Gary Sanders, TMT project manager, said he estimates the full project has reached “about 17 or 18 percent” completion, an increase of only 2% from an estimate last year. However, some construction of heavier parts of the observatory — such as the metal frame holding up the telescope itself — has been postponed until the standoff at Maunakea Access Road has been resolved.

“Until we’re working on our site itself, we’re holding off on building all the big steel structures,” Sanders said.

Despite that, Sanders said the vast majority of TMT construction is still being actively worked on around the world.

The central component of the telescope — the 30-meter-wide array array of 574 hexagonal mirror segments that gives the telescope its name — has been partially completed. By the end of fiscal year 2018, 328 disc-shaped “blanks” have been produced, but most have yet to be polished and cut to their hexagonal shape.

The mirrors themselves are fabricated in Japan, but polishing and cutting takes place at facilities in Japan, China, India — three of the six partners involved in the observatory project, not including Canada, the University of California and Caltech — and the United States. Many of the polishing facilities, such as one at the Indian Institute of Astrophysics, were only themselves completed within the past year.

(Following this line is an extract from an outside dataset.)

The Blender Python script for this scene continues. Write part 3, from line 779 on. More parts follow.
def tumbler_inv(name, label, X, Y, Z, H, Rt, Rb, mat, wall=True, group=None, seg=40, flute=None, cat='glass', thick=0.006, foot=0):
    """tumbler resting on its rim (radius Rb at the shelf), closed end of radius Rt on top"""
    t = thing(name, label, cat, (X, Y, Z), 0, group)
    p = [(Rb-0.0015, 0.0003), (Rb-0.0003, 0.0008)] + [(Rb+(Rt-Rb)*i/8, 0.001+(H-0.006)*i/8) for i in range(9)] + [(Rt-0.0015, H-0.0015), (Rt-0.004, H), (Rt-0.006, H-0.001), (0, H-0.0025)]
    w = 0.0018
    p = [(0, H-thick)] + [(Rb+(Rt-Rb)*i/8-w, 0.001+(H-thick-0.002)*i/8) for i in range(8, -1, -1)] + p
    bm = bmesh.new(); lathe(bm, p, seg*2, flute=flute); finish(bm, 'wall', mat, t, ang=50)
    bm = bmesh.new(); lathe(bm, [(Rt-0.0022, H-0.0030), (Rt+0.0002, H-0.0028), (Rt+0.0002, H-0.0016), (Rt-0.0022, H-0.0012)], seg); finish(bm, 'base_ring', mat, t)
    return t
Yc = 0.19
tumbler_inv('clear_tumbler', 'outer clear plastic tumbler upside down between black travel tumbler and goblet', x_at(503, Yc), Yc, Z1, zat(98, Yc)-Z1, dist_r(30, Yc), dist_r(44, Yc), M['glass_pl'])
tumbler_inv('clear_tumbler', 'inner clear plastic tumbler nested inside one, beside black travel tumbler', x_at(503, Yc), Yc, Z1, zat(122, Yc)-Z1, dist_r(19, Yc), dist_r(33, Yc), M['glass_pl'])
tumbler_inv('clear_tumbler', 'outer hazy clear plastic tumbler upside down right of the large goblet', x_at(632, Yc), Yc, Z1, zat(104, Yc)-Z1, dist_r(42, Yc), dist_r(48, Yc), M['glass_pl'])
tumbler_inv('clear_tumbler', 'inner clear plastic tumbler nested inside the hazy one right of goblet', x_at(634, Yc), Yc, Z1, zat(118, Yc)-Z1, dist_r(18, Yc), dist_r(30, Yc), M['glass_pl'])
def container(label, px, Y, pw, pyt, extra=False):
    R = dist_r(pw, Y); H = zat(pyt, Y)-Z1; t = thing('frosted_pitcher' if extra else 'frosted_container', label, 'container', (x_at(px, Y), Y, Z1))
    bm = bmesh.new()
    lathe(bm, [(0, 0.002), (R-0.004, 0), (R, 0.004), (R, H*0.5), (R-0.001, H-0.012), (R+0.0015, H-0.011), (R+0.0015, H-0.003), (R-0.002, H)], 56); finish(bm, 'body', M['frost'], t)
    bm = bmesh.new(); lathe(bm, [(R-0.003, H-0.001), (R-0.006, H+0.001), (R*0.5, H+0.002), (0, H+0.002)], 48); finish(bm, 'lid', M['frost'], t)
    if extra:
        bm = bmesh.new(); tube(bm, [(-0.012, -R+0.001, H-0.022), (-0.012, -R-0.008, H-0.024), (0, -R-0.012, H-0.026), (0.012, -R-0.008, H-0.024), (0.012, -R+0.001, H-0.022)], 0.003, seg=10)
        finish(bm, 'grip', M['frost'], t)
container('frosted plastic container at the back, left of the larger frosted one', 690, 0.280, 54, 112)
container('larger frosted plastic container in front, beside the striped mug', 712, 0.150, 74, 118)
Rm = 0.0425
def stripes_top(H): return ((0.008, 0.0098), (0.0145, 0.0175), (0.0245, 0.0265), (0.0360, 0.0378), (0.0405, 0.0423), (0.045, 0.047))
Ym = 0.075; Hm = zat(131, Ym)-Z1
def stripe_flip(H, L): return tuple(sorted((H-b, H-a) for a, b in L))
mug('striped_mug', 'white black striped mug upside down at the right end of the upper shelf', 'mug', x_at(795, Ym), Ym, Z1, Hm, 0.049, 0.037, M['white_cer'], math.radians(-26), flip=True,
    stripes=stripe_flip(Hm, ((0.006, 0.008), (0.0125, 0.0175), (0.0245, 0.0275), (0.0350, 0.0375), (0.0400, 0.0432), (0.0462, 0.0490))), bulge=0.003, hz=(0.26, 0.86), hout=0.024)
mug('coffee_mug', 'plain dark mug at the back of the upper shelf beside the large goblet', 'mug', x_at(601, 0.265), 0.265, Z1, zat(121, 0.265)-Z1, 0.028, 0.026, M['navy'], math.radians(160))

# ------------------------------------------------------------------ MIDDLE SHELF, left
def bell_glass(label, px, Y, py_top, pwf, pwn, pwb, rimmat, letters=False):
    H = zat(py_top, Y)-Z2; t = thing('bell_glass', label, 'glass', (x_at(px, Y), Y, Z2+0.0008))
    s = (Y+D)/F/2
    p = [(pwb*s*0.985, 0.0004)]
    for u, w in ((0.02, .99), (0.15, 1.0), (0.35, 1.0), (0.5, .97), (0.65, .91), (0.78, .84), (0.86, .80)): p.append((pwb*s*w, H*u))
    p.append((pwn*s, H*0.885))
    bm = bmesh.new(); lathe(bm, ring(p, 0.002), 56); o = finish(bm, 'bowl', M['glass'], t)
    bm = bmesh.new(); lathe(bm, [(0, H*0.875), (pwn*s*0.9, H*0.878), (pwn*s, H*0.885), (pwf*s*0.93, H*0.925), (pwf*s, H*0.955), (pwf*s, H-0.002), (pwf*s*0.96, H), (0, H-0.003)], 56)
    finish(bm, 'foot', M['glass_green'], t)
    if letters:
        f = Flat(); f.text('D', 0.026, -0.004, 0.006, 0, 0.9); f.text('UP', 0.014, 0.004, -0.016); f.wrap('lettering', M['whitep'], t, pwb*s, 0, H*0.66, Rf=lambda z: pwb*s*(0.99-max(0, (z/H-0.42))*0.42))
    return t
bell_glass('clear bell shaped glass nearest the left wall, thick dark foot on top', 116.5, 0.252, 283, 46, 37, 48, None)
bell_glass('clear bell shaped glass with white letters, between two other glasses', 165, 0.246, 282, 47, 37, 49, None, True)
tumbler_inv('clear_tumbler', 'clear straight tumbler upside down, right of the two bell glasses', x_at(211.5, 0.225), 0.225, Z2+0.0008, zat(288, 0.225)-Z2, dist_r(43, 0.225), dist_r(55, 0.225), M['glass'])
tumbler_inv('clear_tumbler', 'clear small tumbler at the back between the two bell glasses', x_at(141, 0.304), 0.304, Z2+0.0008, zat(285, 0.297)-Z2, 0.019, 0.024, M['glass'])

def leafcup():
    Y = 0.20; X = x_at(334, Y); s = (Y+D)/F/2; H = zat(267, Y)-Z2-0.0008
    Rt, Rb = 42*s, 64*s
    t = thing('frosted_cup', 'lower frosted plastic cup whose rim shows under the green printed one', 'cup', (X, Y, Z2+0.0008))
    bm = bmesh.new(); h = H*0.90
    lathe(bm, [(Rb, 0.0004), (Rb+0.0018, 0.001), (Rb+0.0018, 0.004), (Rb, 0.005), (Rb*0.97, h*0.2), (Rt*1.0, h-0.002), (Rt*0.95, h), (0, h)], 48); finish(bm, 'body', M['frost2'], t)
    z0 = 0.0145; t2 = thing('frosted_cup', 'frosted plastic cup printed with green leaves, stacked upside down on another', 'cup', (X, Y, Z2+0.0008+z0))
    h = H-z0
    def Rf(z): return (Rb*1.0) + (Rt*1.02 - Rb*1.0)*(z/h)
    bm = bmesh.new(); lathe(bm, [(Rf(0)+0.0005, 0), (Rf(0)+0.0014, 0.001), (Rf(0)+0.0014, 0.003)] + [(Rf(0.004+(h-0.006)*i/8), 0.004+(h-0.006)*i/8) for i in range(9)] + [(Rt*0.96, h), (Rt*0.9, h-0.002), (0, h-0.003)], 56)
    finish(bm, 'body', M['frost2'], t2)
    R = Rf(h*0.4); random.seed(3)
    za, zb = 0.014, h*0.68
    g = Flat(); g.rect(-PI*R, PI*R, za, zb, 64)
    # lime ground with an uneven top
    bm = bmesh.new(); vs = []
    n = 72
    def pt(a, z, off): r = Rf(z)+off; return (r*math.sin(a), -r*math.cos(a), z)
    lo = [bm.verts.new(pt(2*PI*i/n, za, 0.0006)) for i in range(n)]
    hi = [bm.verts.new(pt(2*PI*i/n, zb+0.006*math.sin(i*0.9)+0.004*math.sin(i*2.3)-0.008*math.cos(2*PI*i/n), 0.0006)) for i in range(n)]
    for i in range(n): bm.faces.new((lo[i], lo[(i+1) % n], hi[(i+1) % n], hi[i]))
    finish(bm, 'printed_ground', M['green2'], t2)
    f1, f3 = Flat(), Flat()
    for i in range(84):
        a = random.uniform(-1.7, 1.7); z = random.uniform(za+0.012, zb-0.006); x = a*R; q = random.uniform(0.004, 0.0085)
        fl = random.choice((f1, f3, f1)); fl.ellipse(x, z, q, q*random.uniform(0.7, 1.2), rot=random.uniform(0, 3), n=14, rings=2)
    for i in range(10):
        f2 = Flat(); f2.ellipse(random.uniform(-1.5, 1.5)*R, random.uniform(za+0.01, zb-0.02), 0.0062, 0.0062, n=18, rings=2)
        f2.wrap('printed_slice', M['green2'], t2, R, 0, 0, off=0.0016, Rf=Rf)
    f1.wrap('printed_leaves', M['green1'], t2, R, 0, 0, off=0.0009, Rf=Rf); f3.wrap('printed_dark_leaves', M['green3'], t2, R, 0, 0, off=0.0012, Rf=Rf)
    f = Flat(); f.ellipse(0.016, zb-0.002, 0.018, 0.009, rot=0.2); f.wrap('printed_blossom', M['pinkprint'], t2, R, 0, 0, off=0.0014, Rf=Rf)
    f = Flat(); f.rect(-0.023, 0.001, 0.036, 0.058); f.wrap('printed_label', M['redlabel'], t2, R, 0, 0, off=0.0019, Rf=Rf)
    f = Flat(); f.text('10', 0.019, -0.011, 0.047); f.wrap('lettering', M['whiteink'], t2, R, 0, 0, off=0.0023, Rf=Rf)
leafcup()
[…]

Other instruments, such as the Narrow Field InfraRed Adaptive Optics System (NFIRAOS, which Sanders pronounced as “nefarious”), have yet to begin construction. NFIRAOS passed its final design review last year, while construction on the facility that will actually produce the instrument only began in June this year in Victoria, Canada.

Sanders estimated that NFIRAOS can be completed in six years, with the telescope itself estimated to be completed by, approximately, 2028.

While the current lack of access to the planned TMT site on Maunakea has not delayed the majority of overseas work on the telescope, Sanders said regaining access to the site is imperative.

“Resolving the situation is very urgent for us,” Sander said. “It’s incurring costs for us every day we can’t get up there.”

However, should TMT decide to abandon the Maunakea site in favor of its secondary site on the island of La Palma in the Canary Islands, reconfiguring the observatory for the new site would only delay the project by “a couple of months,” Sanders said.

If the standoff is resolved in TMT’s favor, it still will still take years for any of the instruments to make it up the mountain. The building itself must be constructed and the dome installed before any of the sensitive items can be securely installed.